Entre ambas fechas tenemos una ciudad con una vida provincial, a veces en concurrencia co la capital sajona, Dresden.

Después de la Guerra y el predominio de la República Federal Alemania, esta ciudad oriental perdió su principalía a favor de Frankfurt. Sin embargo, se trató de mantener la tradición librera durante los tiempos de la República Democrática Alemana, y de hecho esos días de Feria eran la única posibilidad de acceder desde aquí al pensamiento y la creación de Occidente.

Ubicada en una moderna edificación, se tiene la sensación de estar llegando a una gran estación de trenes. En cuatro amplísimos salones se vive una atmósfera de fiesta, el estar siendo parte de esa comunidad del alma donde lo importante es dejar libre la imaginación y los conceptos en su fluir.

Esta Feria no apuesta a la masa ni a romper records de actividades. A diferencia de la de Frankfurt, Leipzig se orienta a lo interno del país, y ante todo, al público joven y a las pequeñas editoriales. Mientras en el 2006 en la ciudad del Meno hubo 287.000 visitantes y 7.271 expositores, en la ciudad sajona hubo 126.000 visitantes y 2.160 expositores. Al principio podría extrañar lo exiguo de uno y de otros, tomando como referente nuestras habituales ferias, pero lo particular de las alemanas es que la entrada se paga, con tarifa para todos los gustos, desde el simple estudiante, desempleado o minusválido, hasta una entrada para la familia.

Al tomar el tren regional en la nueva Estación Central de Berlín lo apretujado y lo raramente bullicioso de la gente nos indicaba que ya estábamos en medio de la Feria, ¡y a dos horas y media de camino hasta nuestra meta!

El ambiente que se respiraba en el compartimiento era de carnaval. Máscaras, pinturas, todo un ajuar nos hacía sentir en un mundo de comics. Los preferidos, por no decir los privilegiados, eran los animies y los mangas japoneses. Desde el duro de Naruto hasta lo apacible de Sailer Moon, cada rufían o bueno o canalla estaba aquí representado. A medida que el tren hacía sus paradas en Brandenburgo o en la Alta Sajonia, nuevos feligreses del mundo nipón se agregaban a la vendimia.

Pensaba que sólo a mi hija se le ocurría estar leyendo semana por semana a sus Detectives Conan y cosas parecidas, pero no: el lector de esos comics puede llegar hasta los treinta años bien cumplidos, siendo una parte ya bastante sensible del público lector alemán.

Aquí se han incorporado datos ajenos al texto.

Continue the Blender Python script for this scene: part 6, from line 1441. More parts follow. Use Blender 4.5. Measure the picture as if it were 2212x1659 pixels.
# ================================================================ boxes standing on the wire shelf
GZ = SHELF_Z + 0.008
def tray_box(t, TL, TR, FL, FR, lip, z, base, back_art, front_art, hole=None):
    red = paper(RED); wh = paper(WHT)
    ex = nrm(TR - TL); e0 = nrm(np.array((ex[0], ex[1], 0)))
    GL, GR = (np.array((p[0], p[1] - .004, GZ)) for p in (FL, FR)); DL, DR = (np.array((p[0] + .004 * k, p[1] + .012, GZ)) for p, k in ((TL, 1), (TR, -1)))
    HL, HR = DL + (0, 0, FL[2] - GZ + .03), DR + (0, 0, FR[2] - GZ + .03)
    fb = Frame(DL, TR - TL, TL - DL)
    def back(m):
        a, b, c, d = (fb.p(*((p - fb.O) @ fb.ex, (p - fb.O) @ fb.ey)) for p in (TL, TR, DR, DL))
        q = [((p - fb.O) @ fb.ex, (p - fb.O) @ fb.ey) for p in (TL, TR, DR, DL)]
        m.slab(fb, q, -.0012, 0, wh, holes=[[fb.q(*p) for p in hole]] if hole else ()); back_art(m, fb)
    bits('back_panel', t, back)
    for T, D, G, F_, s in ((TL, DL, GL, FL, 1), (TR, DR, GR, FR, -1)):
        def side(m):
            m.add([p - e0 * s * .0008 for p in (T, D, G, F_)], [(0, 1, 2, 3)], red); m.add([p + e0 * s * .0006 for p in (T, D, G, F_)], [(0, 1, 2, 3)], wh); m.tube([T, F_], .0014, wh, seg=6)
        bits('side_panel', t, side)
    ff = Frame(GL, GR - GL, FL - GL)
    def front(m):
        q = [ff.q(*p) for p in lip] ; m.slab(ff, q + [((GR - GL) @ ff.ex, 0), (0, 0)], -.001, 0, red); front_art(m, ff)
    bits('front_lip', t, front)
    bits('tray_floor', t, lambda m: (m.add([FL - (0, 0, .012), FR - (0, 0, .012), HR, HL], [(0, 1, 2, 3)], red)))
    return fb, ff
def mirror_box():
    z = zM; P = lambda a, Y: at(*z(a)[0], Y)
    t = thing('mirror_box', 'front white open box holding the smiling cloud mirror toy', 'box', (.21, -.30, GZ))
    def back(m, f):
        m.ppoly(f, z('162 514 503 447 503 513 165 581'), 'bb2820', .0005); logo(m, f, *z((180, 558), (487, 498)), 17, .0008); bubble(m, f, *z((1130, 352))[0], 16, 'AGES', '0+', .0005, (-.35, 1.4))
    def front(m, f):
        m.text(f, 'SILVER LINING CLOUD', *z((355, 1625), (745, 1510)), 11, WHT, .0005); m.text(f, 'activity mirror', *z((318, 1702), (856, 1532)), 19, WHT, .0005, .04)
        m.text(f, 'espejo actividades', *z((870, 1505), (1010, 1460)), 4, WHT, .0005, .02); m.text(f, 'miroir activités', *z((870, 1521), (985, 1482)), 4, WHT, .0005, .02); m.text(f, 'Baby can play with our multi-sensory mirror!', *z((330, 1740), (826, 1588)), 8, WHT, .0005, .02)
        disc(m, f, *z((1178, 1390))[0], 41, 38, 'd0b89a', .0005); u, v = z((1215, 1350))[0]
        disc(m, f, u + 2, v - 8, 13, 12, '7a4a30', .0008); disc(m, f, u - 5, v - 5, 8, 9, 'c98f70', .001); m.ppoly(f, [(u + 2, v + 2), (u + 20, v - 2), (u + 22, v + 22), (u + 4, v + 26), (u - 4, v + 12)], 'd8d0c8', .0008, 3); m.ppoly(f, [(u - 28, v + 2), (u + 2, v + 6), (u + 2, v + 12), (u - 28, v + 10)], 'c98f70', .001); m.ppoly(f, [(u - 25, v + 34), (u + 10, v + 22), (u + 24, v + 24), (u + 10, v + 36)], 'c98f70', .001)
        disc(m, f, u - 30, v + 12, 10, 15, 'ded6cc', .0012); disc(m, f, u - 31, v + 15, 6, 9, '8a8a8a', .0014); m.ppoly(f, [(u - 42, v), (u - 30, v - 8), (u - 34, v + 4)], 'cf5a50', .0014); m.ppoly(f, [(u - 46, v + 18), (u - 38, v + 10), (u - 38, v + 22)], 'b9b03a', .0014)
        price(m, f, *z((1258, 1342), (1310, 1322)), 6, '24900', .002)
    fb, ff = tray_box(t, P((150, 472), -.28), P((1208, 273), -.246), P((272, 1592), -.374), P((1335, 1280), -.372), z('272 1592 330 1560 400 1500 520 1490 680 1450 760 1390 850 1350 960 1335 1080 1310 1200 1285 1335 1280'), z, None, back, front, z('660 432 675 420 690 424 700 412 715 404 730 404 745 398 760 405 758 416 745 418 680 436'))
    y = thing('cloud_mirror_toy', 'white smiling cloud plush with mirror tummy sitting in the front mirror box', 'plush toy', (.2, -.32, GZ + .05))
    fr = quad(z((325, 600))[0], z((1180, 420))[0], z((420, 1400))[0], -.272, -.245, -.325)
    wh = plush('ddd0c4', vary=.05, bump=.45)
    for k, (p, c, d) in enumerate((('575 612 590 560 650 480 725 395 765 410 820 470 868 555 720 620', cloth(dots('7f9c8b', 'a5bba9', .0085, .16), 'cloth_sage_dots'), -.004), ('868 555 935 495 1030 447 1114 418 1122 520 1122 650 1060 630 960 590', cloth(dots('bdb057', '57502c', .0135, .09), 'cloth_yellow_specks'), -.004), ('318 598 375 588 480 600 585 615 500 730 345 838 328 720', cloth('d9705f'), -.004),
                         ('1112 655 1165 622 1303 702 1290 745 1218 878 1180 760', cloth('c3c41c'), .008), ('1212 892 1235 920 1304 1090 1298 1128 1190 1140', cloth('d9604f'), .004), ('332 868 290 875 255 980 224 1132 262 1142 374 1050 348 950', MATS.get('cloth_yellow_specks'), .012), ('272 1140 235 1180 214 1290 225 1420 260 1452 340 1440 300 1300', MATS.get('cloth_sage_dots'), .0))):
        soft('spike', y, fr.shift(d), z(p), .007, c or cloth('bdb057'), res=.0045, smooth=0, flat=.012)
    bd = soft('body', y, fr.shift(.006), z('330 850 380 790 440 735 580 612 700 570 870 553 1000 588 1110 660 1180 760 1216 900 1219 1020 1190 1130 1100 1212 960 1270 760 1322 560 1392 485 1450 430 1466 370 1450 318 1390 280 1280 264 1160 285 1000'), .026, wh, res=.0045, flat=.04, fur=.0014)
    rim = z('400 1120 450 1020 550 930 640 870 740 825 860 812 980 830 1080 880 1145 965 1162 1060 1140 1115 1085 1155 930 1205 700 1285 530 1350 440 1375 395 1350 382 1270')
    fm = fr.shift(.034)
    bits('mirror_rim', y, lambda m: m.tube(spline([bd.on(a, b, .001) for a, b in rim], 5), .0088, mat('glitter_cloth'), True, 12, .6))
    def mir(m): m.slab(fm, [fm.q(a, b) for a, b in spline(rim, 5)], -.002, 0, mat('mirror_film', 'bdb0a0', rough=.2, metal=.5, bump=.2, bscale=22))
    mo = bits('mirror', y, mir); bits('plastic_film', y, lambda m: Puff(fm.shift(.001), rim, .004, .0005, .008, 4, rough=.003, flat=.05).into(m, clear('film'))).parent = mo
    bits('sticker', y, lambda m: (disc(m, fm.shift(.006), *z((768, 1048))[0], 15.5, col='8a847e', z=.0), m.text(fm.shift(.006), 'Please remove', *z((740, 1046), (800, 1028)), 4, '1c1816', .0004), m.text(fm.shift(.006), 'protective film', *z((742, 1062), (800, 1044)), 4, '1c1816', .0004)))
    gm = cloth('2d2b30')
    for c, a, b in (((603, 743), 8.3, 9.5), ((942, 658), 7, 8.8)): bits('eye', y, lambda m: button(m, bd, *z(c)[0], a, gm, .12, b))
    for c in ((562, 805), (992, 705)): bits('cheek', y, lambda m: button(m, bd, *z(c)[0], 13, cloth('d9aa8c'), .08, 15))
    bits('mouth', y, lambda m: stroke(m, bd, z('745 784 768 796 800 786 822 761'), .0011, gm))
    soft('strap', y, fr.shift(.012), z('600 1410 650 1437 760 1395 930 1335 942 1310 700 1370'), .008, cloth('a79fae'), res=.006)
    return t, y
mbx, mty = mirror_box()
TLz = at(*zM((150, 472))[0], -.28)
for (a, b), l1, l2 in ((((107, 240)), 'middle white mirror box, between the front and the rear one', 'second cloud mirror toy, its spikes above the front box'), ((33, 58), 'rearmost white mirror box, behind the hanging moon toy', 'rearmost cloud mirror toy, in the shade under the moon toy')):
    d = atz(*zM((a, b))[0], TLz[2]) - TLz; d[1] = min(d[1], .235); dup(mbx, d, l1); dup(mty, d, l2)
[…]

Ya en el pabellón número 3 se estaban cumpliendo los presagios de las dos horas anteriores: familias completas vestidas a la usanza de algún momento decisivo del comic japonés, detrás de las baratijas orientales o delante de algún papel en blanco, sacándole filo a eso que parece tan fácil y tiene que resolverse como tantas cosas del Imperio del Sol Naciente, en un solo trazado.

La Feria del Libro no sólo se desarrolla en estos inmensos pabellones. La ciudad de Leipzig también es protagonista. Lecturas, representaciones, discusiones, en los cafés y en los espacios públicos, durante cuatro días el libro es el héroe.

En pequeños espacios y buscando un público que por lo general no pasaba de 30 o 40, las lecturas y presentaciones se salvaban de lo protocolario. También los happenings y las instalaciones tenían sus momentos. Algo muy típico alemán: la renuencia a la teatralidad, el buscar la eficacia en lo mínimo y el darle continuación a una tradición donde lo que se escribe y publica no es más que la extensión de lo que se vive o pervive o se desea o se sufre o lo que sea.

Al dejar Leipzig los fantasmas no se quedaron.

El sueño de Borges, del mundo como una inmensa biblioteca, nos seguía acompañando.